Autre point crucial bien entendu, l’autonomie, le nerf de la guerre électrique. Avec moins de 2 kWh/mile, Tesla promet une consommation raisonnée. Et une autonomie annoncée entre 480 et 800 km, avec 640 km récupérés en 30 minutes de charge sur un chargeur spécifique nommé Megacharger, un nouveau réseau appelé à se développer dans le monde entier. C’est bien, mais on est loin de ce que peut faire un camion diesel classique, capable du double d’autonomie en un plein. Tout dépend du type d’utilisation et on peut imaginer que des distances moyennes de type desserte régionale seraient adaptées à un tel engin. À noter, les performances en côte du Semi sont remarquables, grâce au couple de l’électrique.

Autopilot à bord

Avant même de parler de conduite autonome, l’Autopilot livré de série permet de rester en ligne sur sa file et freiner automatiquement en cas d’urgence. La répartition automatique du couple aide à le maintenir en ligne avant une perte de contrôle. Le Semi est aussi capable de circuler en convoi autonome, suivant un camion leader avec un conducteur, comme un train sur autoroute, un principe déjà expérimenté avec des modèles conventionnels en Europe. L’ensemble est connecté pour être en relation permanente avec la centrale du gestionnaire de la flotte.

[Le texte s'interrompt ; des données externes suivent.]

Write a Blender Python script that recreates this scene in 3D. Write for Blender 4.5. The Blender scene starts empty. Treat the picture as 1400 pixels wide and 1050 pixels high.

Reste le nerf de la guerre : les gestionnaires de flottes professionnelles n’ont qu’un mot à la bouche, ou plutôt un acronyme, le TCO (total cost of ownership). Tesla promet une économie d’au moins 200 000 dollars sur deux ans d’utilisation face au Diesel, tandis que le coût/mile est donné 17 % inférieur (1,26 dollar/mile dans l’exemple cité). On attend maintenant la réaction des pros sur ce marché tout de même moins sensible aux effets de mode que celui des Tesla-fans classiques, d’ici au lancement annoncé dans un an.